The Queensland Supreme Court in the case of Scott & Ors v Port Hinchinbrook Services Limited & Ors [2017] QSC 92 has again confirmed the utility of a Deed of Company Arrangement (DOCA) in respect of director appointments and members’ rights as part of a restructure. This case highlights that while creative restructures of a company's equity structure are achievable through DOCAs, there is potential for overreach when it comes to the power and utility of these arrangements: DOCAs cannot otherwise amend the constitution of a company.
The Court was asked to consider the following issues:
Port Hinchinbrook Resort is a residential estate (the Estate), which was owned and developed by Williams Corporation Pty Ltd (Williams Corporation). The responsibility for maintenance and provision of roads and sewerage services to the Estate was assumed by Port Hinchinbrook Services Pty Ltd (PHS), over which Williams Corporation had a controlling share under the terms of PHS’s constitution.
Williams Corporation went into provisional liquidation in June 2013 and subsequently into administration. In 2015, Passage Holdings Pty Ltd (Passage) entered into a contract to acquire parts of the Estate.
Under clause 12.1B of the constitution of PHS, a special member, which was Williams Corporation, had 76% of the votes capable of being cast at a meeting of members.
A DOCA was entered into between PHS, Mrs Moira Carter of BRI Ferrier (in her capacity as administrator of PHS) and Passage. The DOCA sought to give Passage 76% of the voting rights of PHS, by amending the constitution of PHS.
The DOCA contained the following relevant clauses:
Members of PHS brought an application challenging the legitimacy of the provisions contained in the DOCA.
Justice Henry concluded that despite the DOCA's wide range of powers, none expressly empower a DOCA or its administrator to amend the company’s constitution. Clause 17.1 attempted to use a non-existent power to amend PHS’s constitution regarding conferral of voting rights from Williams Corporation to Passage. The only valid methods by which to amend a constitution of a company are through a Court Order or special resolution, which, as Henry J held, is contemplated in section 137 of the Act. Further the Act prescribes the way for shares to be transferred, including under section 444GA of the Act, and the attempt in clause 17.1 to transfer by other means was inconsistent with the Act.
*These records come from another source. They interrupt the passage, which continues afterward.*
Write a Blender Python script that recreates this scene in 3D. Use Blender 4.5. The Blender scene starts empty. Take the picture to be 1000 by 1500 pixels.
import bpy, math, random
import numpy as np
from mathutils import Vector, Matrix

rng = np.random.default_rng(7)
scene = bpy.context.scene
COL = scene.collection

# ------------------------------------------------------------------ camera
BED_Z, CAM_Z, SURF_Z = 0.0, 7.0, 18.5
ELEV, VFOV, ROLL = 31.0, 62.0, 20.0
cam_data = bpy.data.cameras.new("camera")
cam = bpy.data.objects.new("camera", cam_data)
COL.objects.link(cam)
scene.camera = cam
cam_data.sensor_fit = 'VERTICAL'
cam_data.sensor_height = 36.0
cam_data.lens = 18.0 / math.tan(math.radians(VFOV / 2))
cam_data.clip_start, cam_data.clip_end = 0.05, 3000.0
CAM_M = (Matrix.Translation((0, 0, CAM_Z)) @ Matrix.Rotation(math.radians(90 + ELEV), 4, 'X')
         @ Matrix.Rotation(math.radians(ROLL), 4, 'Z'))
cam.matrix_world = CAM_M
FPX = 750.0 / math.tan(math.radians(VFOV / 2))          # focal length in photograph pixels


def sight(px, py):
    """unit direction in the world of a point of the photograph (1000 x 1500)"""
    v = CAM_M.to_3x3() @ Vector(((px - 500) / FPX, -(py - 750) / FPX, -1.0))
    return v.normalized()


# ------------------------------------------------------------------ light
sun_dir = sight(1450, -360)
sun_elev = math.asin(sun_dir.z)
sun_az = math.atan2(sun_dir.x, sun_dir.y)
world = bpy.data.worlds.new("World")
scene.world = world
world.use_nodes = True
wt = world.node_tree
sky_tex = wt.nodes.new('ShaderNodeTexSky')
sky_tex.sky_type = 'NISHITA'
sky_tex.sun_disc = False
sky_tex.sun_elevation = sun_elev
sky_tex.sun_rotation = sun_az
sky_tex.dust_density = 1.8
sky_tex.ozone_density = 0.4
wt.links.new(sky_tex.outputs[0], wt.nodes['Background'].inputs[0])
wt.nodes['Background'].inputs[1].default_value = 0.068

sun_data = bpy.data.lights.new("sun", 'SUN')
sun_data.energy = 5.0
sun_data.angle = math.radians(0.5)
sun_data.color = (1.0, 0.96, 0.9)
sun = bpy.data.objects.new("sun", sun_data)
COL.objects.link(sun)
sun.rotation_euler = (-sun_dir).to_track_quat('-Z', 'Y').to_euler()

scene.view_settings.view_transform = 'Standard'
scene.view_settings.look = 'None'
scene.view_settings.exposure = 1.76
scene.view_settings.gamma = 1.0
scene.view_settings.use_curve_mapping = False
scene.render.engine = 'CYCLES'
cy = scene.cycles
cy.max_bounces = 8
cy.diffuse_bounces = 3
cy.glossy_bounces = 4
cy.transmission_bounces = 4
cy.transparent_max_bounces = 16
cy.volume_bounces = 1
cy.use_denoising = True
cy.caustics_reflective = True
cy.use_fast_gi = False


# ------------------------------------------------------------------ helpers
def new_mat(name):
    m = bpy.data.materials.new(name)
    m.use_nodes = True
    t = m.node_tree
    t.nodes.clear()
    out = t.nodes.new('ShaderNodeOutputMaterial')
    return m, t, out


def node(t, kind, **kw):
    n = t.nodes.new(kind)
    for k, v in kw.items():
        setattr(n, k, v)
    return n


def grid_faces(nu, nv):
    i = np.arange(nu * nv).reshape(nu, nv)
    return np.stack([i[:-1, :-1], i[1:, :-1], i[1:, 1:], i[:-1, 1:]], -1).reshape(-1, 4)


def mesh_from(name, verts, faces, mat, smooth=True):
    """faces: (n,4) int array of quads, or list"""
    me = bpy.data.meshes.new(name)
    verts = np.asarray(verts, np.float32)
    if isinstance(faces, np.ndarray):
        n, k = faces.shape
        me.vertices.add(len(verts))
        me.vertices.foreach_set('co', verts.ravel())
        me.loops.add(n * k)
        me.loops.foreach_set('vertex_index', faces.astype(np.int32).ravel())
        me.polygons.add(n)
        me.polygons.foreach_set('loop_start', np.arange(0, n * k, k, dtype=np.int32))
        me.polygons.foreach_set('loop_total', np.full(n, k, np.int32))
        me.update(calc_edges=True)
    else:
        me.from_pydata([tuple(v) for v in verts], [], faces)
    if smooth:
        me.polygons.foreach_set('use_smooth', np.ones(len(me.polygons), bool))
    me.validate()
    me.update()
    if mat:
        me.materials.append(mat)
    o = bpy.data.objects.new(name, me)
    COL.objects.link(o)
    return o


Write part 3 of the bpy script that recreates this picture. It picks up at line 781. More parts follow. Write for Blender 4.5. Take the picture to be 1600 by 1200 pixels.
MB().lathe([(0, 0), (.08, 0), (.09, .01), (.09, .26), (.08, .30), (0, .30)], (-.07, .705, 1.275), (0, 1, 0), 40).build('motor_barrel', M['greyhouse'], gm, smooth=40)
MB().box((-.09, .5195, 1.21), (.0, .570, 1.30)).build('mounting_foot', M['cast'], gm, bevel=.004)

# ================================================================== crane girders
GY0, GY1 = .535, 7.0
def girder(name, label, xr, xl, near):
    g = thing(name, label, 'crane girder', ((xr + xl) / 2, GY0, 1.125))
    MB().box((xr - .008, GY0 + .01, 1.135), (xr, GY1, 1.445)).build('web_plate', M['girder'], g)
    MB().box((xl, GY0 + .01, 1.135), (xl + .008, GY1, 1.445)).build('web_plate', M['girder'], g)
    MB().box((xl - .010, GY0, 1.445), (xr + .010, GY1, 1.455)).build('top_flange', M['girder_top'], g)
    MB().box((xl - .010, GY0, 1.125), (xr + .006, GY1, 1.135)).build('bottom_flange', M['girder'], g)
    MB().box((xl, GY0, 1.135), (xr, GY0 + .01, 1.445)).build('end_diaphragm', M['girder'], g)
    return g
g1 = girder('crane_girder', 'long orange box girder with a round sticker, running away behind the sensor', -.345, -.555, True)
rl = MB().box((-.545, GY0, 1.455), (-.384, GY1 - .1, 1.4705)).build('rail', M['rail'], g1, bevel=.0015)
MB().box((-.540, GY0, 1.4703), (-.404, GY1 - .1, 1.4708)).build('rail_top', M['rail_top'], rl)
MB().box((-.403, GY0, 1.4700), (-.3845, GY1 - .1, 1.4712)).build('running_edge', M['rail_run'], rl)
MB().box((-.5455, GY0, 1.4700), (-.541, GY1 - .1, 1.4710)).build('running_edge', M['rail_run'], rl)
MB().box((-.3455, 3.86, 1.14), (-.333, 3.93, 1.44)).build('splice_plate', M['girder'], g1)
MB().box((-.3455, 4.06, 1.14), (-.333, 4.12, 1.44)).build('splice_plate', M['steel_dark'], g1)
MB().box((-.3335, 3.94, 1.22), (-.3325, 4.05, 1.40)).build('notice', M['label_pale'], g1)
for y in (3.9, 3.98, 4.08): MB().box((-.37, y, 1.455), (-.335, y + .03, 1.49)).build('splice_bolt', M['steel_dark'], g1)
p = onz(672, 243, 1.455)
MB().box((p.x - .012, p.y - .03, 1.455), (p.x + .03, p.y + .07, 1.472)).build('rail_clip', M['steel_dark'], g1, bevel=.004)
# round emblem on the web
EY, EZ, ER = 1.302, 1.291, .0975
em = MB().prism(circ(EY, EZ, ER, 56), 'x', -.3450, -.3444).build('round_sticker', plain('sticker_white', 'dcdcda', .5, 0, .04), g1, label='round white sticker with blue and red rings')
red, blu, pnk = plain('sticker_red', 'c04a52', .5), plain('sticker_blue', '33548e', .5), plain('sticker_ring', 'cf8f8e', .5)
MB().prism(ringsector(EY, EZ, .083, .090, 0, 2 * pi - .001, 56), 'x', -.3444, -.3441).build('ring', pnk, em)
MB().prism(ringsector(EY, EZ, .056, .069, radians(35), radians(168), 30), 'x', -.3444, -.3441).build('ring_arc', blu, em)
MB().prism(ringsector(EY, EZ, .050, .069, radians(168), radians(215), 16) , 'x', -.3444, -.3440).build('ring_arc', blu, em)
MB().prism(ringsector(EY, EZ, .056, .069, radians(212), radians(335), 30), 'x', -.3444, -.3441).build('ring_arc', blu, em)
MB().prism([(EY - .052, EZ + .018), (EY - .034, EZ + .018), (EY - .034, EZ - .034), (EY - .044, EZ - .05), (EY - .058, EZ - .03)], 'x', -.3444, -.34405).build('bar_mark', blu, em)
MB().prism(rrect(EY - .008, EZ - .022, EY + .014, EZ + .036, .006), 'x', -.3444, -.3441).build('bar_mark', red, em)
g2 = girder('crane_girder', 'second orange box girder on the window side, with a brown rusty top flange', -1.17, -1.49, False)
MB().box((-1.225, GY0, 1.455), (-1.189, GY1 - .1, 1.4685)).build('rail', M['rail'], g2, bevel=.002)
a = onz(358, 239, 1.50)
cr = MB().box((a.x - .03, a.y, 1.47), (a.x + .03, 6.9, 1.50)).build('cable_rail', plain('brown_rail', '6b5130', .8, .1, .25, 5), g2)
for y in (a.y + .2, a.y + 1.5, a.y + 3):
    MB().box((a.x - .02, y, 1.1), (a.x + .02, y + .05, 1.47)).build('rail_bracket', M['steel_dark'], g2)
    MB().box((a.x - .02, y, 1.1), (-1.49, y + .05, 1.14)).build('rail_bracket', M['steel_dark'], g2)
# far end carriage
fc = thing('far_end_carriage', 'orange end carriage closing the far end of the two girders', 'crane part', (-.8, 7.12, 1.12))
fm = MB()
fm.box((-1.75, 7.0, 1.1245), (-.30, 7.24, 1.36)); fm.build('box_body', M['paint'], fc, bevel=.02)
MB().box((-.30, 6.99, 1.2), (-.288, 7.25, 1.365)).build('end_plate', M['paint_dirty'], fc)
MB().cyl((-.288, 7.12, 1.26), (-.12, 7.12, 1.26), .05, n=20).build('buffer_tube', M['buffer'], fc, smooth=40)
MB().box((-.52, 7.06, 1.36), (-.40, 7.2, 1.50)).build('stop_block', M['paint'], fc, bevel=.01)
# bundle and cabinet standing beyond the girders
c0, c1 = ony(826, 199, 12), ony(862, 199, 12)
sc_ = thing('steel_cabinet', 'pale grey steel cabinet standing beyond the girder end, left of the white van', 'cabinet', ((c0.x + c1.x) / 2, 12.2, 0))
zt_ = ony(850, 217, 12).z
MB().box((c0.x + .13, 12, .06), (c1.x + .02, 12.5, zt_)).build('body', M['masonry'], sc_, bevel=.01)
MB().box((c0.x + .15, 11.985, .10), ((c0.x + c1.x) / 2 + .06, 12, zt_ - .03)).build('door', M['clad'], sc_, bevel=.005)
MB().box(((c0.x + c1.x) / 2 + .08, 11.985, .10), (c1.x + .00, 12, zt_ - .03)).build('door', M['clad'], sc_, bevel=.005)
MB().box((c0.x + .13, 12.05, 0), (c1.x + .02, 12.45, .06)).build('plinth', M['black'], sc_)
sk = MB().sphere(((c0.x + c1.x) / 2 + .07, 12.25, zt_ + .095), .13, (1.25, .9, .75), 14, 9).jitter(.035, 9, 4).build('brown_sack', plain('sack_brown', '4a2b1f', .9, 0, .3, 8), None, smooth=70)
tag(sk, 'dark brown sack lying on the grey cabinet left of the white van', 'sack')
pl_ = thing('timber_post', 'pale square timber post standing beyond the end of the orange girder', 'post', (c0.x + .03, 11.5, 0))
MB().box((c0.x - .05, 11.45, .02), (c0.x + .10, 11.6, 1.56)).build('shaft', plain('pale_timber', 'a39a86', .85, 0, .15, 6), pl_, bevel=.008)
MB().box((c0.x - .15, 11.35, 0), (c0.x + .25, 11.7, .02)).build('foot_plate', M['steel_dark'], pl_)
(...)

Henry J concluded Ms Carter’s power of appointment of directors pursuant to section 442A only came to an end when the process of the DOCA’s execution had ended. Ms Carter therefore still held the power conferred upon her by section 442A when she entered the DOCA. His Honour went on to state section 442A “does not prescribe any particular means by which the act of appointment ought to be articulated.” Therefore, as the DOCA articulated the act of appointment by reference to Ms Carter entering into the DOCA, this was adequate for the purposes of section 442A.
Henry J rejected the Applicant’s argument that Ms Carter could not appoint non-members as directors and held that section 442A should be read without limitation. Further, there is nothing in section 442A to suggest normal statutory requirements for the eligibility of a director would not apply to persons to be appointed by an administrator under section 442A.
Henry J held that the powers conferred by a DOCA take precedence over and override the exercise of members’ powers. The Court noted the general principle adopted by Santow J in North Sydney District Rugby League Football Club Ltd & Anor v Hill and Ors [2000] NSWSC 249, that the powers conferred by a DOCA take precedence and override the exercise of members’ powers during the currency of the DOCA to the extent provided. Therefore clauses 17.3 and 17.4 of the DOCA, which sought to confer voting rights inconsistent with the constitution, were valid. It was held that placing Passage in control of the voting rights of Williams Corporation is an exercise of power for a legitimate purpose of implementing a central feature of the arrangement, which is a similar process of allocating members’ proxy voting rights under the constitution. Members were held to be bound by the DOCA, which is consistent with section 444G of the Act.
This case again highlights the ability to achieve creative restructures of a company’s equity structure through a combination of DOCAs and powers granted to administrators under the Act. It appears clear that DOCAs bind members and that a DOCA’s terms override pre-appointment powers of members.
The case also highlights the potential for overreach when it comes to the power and utility of DOCAs by reaffirming the fact that DOCAs and deed administrators cannot otherwise amend the constitution of a company.